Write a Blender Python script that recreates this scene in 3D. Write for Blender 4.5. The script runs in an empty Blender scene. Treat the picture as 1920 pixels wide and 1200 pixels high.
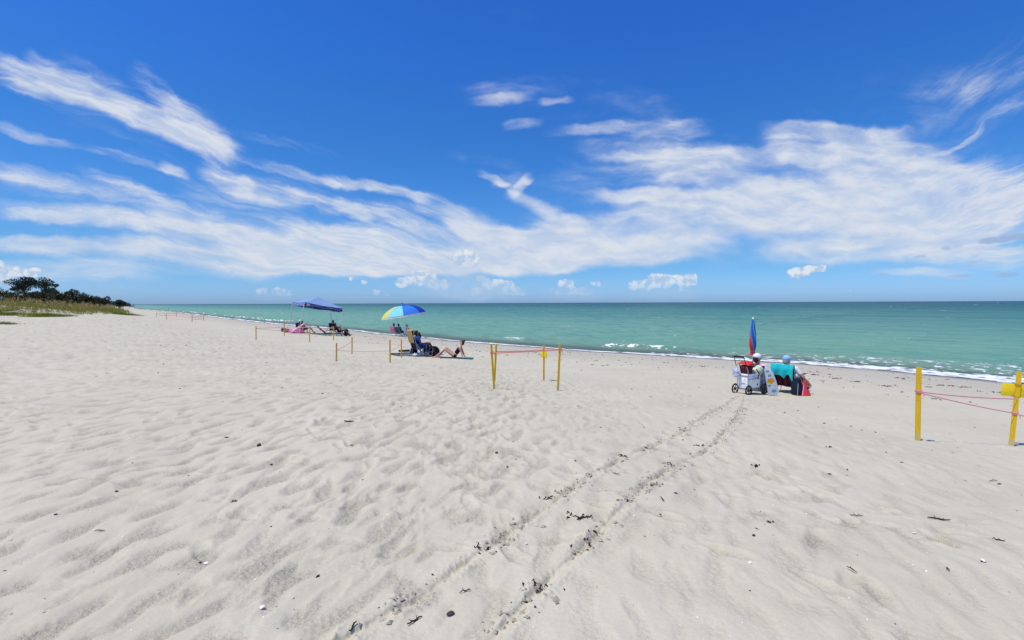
import bpy, bmesh, math, random
import numpy as np
from mathutils import Vector, Matrix, Euler

C = bpy.context.scene.collection
SC = bpy.context.scene
R = math.radians
rnd = random.Random(7)
rng = np.random.default_rng(11)

# ---------------------------------------------------------------- camera
F = 950.0                      # focal length in photograph pixels (1920 wide)
EYE = Vector((0.0, 0.0, 1.7))
PITCH = math.atan2(32.0, F)    # looking slightly down
ROLL = -R(0.22)
cam_d = bpy.data.cameras.new('camera')
cam = bpy.data.objects.new('camera', cam_d)
C.objects.link(cam)
cam_d.sensor_width = 36.0
cam_d.lens = 36.0 * F / 1920.0
cam_d.clip_start = 0.05
cam_d.clip_end = 100000.0
CAMROT = Matrix.Rotation(R(90) - PITCH, 3, 'X') @ Matrix.Rotation(ROLL, 3, 'Z')
cam.matrix_world = Matrix.Translation(EYE) @ CAMROT.to_4x4()
SC.camera = cam

def ray(px, py):
    """world direction through a point of the photograph"""
    d = CAMROT @ Vector(((px - 960.0) / F, (600.0 - py) / F, -1.0))
    return d

# ---------------------------------------------------------------- sun, sky, exposure
SUN_EL = R(66)
SUN_AZ = math.atan2(-0.86, -0.51)      # clockwise from +Y
sun_dir = Vector((math.sin(SUN_AZ) * math.cos(SUN_EL), math.cos(SUN_AZ) * math.cos(SUN_EL), math.sin(SUN_EL)))
sl = bpy.data.lights.new('sun', 'SUN')
sl.energy = 4.0
sl.angle = R(0.53)
sl.color = (1.0, 0.925, 0.81)
so = bpy.data.objects.new('sun', sl)
C.objects.link(so)
so.rotation_euler = sun_dir.to_track_quat('Z', 'Y').to_euler()
so.location = (0, 0, 60)

vs = SC.view_settings
vs.view_transform = 'Standard'
vs.look = 'None'
vs.exposure = 0.0
vs.gamma = 1.0
vs.use_curve_mapping = False
SC.cycles.max_bounces = 6
SC.cycles.transparent_max_bounces = 12
SC.cycles.caustics_reflective = False
SC.cycles.caustics_refractive = False

world = bpy.data.worlds.new('World')
SC.world = world
world.use_nodes = True
WT = world.node_tree
WT.nodes.clear()
world.cycles.sampling_method = 'NONE'
STR = 0.1

class NG:
    """small helper for building node graphs"""
    def __init__(self, tree): self.t = tree
    def n(self, typ, **kw):
        x = self.t.nodes.new(typ)
        for k, v in kw.items(): setattr(x, k, v)
        return x
    def put(self, sock, v):
        if hasattr(v, 'is_output'): self.t.links.new(v, sock)
        elif v is not None: sock.default_value = v
    def m(self, op, a, b=None, c=None, clamp=False):
        x = self.n('ShaderNodeMath', operation=op, use_clamp=clamp)
        self.put(x.inputs[0], a)
        if b is not None: self.put(x.inputs[1], b)
        if c is not None: self.put(x.inputs[2], c)
        return x.outputs[0]
    def vm(self, op, a, b=None, out=0):
        x = self.n('ShaderNodeVectorMath', operation=op)
        self.put(x.inputs[0], a)
        if b is not None:
            if op == 'SCALE': self.put(x.inputs['Scale'], b)
            else: self.put(x.inputs[1], b)
        return x.outputs[out]
    def xyz(self, x=0.0, y=0.0, z=0.0):
        c = self.n('ShaderNodeCombineXYZ')
        self.put(c.inputs[0], x); self.put(c.inputs[1], y); self.put(c.inputs[2], z)
        return c.outputs[0]
    def sep(self, v):
        s = self.n('ShaderNodeSeparateXYZ'); self.put(s.inputs[0], v)
        return s.outputs
    def noise(self, vec, scale=1.0, detail=4.0, rough=0.55, dist=0.0, lac=2.0, col=False):
        x = self.n('ShaderNodeTexNoise')
        if vec is not None: self.put(x.inputs['Vector'], vec)
        x.inputs['Scale'].default_value = scale; x.inputs['Detail'].default_value = detail
        x.inputs['Roughness'].default_value = rough; x.inputs['Distortion'].default_value = dist
        x.inputs['Lacunarity'].default_value = lac
        return x.outputs['Color' if col else 'Fac']
    def ss(self, v, a, b, lo=0.0, hi=1.0):
        x = self.n('ShaderNodeMapRange', interpolation_type='SMOOTHSTEP')
        self.put(x.inputs['Value'], v); self.put(x.inputs['From Min'], a); self.put(x.inputs['From Max'], b)
        self.put(x.inputs['To Min'], lo); self.put(x.inputs['To Max'], hi)
        return x.outputs[0]
    def lin(self, v, a, b, lo=0.0, hi=1.0):
        x = self.n('ShaderNodeMapRange', interpolation_type='LINEAR')
        self.put(x.inputs['Value'], v); self.put(x.inputs['From Min'], a); self.put(x.inputs['From Max'], b)
        self.put(x.inputs['To Min'], lo); self.put(x.inputs['To Max'], hi)
        return x.outputs[0]
    def mix(self, f, a, b, mode='MIX'):
        x = self.n('ShaderNodeMix', data_type='RGBA', blend_type=mode)
        self.put(x.inputs[0], f)
        for i, v in ((6, a), (7, b)):
            if isinstance(v, tuple) and len(v) == 3: v = v + (1.0,)
            self.put(x.inputs[i], v)
        return x.outputs[2]
    def mixf(self, f, a, b):
        x = self.n('ShaderNodeMix', data_type='FLOAT')
        self.put(x.inputs[0], f); self.put(x.inputs[2], a); self.put(x.inputs[3], b)
        return x.outputs[0]
    def mapping(self, v, loc=(0, 0, 0), rot=(0, 0, 0), sc=(1, 1, 1), typ='TEXTURE'):
        x = self.n('ShaderNodeMapping', vector_type=typ)
        self.put(x.inputs[0], v)
        x.inputs['Location'].default_value = loc; x.inputs['Rotation'].default_value = rot; x.inputs['Scale'].default_value = sc
        return x.outputs[0]

def build_world():
    g = NG(WT)
    sky = g.n('ShaderNodeTexSky', sky_type='NISHITA')
    sky.sun_disc = False
    sky.sun_elevation = SUN_EL
    sky.sun_rotation = SUN_AZ
    sky.altitude = 0.0
    sky.air_density = 1.0
    sky.dust_density = 0.6
    sky.ozone_density = 2.6
    d = g.n('ShaderNodeTexCoord').outputs['Generated']
    X, Y, Z = g.sep(d)
    # clear air: deepen the blue of the sky with height above the horizon
    tint = g.mix(g.ss(Z, 0.0, 0.09), SKY_LOW, (0.37, 0.80, 1.36))
    tint = g.mix(g.ss(Z, 0.12, 0.28), tint, (0.26, 0.76, 1.42))
    tint = g.mix(g.ss(Z, 0.26, 0.48), tint, SKY_HIGH)
    clear = g.mix(1.0, sky.outputs[0], tint, 'MULTIPLY')
    yy = g.m('MAXIMUM', Y, 0.03)
    U = g.m('DIVIDE', X, yy); V = g.m('DIVIDE', Z, yy)
    UV = g.xyz(U, V, 0.0)
    # cirrus: fibres combed along the wind, which runs away to one point of the horizon
    low = g.noise(g.xyz(U, g.m('MULTIPLY', V, 2.0), 0.3), 2.6, 4.0, 0.55, 0.0, col=True)
    warp = g.vm('SUBTRACT', low, (0.5, 0.5, 0.5))
    mid_ = g.vm('SUBTRACT', g.noise(UV, 9.0, 4.0, 0.6, 0.0, col=True), (0.5, 0.5, 0.5))
    UVw = g.vm('ADD', UV, g.vm('ADD', g.vm('SCALE', warp, 0.06), g.vm('SCALE', mid_, 0.035)))
    wu, wv_, _ = g.sep(UVw)
    q0 = ray(1240, 585)
    du = g.m('SUBTRACT', wu, q0.x / q0.y); dv = g.m('SUBTRACT', wv_, q0.z / q0.y)
    th = g.m('ARCTAN2', dv, g.m('MULTIPLY', du, 1.0))
    rr = g.m('LOGARITHM', g.m('ADD', g.m('SQRT', g.m('ADD', g.m('MULTIPLY', du, du), g.m('MULTIPLY', dv, dv))), 0.05), 2.718)
    wx_ = g.sep(warp)[2]
    fa = g.noise(g.xyz(g.m('MULTIPLY', th, 20.0), g.m('ADD', g.m('MULTIPLY', rr, 3.2), wx_), 0.0), 1.0, 8.0, 0.62, 0.6)
    fb = g.noise(g.xyz(g.m('MULTIPLY', th, 46.0), g.m('MULTIPLY', rr, 8.0), 3.0), 1.0, 6.0, 0.62, 0.9)
    fh = g.noise(g.mapping(UVw, (0, 0, 0), (0, 0, R(4)), (0.30, 0.085, 1)), 1.0, 8.0, 0.56, 0.12)
    fh2 = g.noise(g.mapping(UVw, (3, 1, 0), (0, 0, R(-3)), (0.075, 0.024, 1)), 1.0, 6.0, 0.55, 0.15)
    wh = g.m('MULTIPLY', g.ss(U, -0.22, -0.03), g.ss(U, 0.98, 0.74))
    fib = g.mixf(wh, fa, fh)
    fine = g.mixf(wh, fb, fh2)
    def uv(px, py):
        q = ray(px, py)
        return q.x / q.y, q.z / q.y
    def strokes(src, lst, soft=0.0):
        acc = None
        su, sv, _ = g.sep(src)
        for (x1, y1, x2, y2, w, k) in lst:
            a = uv(x1, y1); b = uv(x2, y2)
            cx, cy = (a[0] + b[0]) / 2, (a[1] + b[1]) / 2
            L = math.hypot(b[0] - a[0], b[1] - a[1]) / 2
            ang = math.atan2(b[1] - a[1], b[0] - a[0])
            wv = w / F
            # the running sum rides along in z (scaled to nothing), which keeps the strokes in sequence
            q = g.mapping(g.xyz(su, sv, 0.0 if acc is None else acc), (cx, cy, 0), (0, 0, ang), (L * 1.08 + wv * 1.2, wv * 1.75, 1e8))
            r = g.vm('LENGTH', g.vm('MULTIPLY', q, q), None, 1)
            s = g.ss(r, soft, 1.0, k, 0.0)
            acc = s if acc is None else g.m('ADD', acc, s)
        return acc
    cir = strokes(UVw, CIRRUS)
    cir = g.m('MINIMUM', cir, 1.0)
    # overhead and behind the viewer the same kind of cirrus goes on
    gen = g.m('MULTIPLY', g.ss(fib, 0.45, 0.85), g.ss(Y, 0.45, 0.05, 0.0, 0.8))
    cir = g.m('ADD', cir, gen)
    n = g.m('ADD', g.m('MULTIPLY', fib, 0.62), g.m('MULTIPLY', fine, 0.38))
    rag = g.ss(V, 0.06, 0.26, 1.9, 3.9)
    dens = g.m('ADD', cir, g.m('MULTIPLY', g.m('SUBTRACT', n, 0.52), g.m('MULTIPLY', g.m('MULTIPLY', g.m('ADD', cir, 0.08), g.m('SUBTRACT', 1.42, cir)), rag)))
    dens = g.m('POWER', g.ss(dens, 0.0, 1.08), g.ss(V, 0.08, 0.35, 1.05, 1.45))
    dens = g.m('MULTIPLY', dens, g.ss(g.m('ADD', g.m('MULTIPLY', fine, 0.6), g.m('MULTIPLY', fib, 0.4)), 0.32, 0.66, 0.84, 0.97))
    col_c = g.mix(g.ss(fine, 0.3, 0.7), tuple(v / STR for v in (0.58, 0.66, 0.80)), tuple(v / STR for v in (0.72, 0.76, 0.83)))
    out = g.mix(dens, clear, col_c)
    # flat grey shreds low in the right
    shr = strokes(UVw_small(g, UV), SHREDS)
    shn = g.noise(g.mapping(UV, sc=(0.05, 0.012, 1)), 1.0, 5.0, 0.6, 0.3)
    shd = g.ss(g.m('ADD', shr, g.m('MULTIPLY', g.m('SUBTRACT', shn, 0.5), g.m('MULTIPLY', shr, 1.4))), 0.10, 0.95, 0.0, 0.75)
    out = g.mix(shd, out, tuple(v / STR for v in (0.33, 0.44, 0.66)))
    # heaped clouds standing on the horizon
    lump = g.noise(UV, 46.0, 5.0, 0.58, 0.2)
    lump2 = g.noise(g.vm('ADD', UV, (0.006, -0.008, 0.0)), 46.0, 5.0, 0.58, 0.2)
    cum = strokes(UV, CUMULUS)
    cd = g.m('ADD', cum, g.m('MULTIPLY', g.m('SUBTRACT', lump, 0.5), 1.9))
    cdm = g.m('MULTIPLY', g.ss(cd, 0.28, 0.68), g.ss(cum, 0.02, 0.22))
    cdm = g.m('MULTIPLY', cdm, g.ss(V, 0.008, 0.055, 0.15, 0.85))
    lit = g.m('ADD', g.m('SUBTRACT', lump2, lump), 0.0)
    lit = g.ss(lit, -0.12, 0.10, 1.0, 0.0)
    ccol = g.mix(lit, tuple(v / STR for v in (0.45, 0.58, 0.78)), tuple(v / STR for v in (0.80, 0.83, 0.87)))
    out = g.mix(cdm, out, ccol)
    # soft bluish bases of the heaps
    base = strokes(UV, HEAPBASE)
    bm_ = g.m('MULTIPLY', g.ss(base, 0.05, 1.0, 0.0, 0.55), g.ss(lump, 0.25, 0.6, 0.6, 1.0))
    bg = g.n('ShaderNodeBackground')
    bg.inputs['Strength'].default_value = STR
    out = g.mix(bm_, out, tuple(v / STR for v in (0.42, 0.57, 0.78)))
    g.put(bg.inputs['Color'], out)
    o = g.n('ShaderNodeOutputWorld')
    g.put(o.inputs['Surface'], bg.outputs[0])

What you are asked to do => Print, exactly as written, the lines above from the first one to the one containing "from mathutils import Vector, Matrix, Euler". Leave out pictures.

Completed task =>
Write a Blender Python script that recreates this scene in 3D. Write for Blender 4.5. The script runs in an empty Blender scene. Treat the picture as 1920 pixels wide and 1200 pixels high.
import bpy, bmesh, math, random
import numpy as np
from mathutils import Vector, Matrix, Euler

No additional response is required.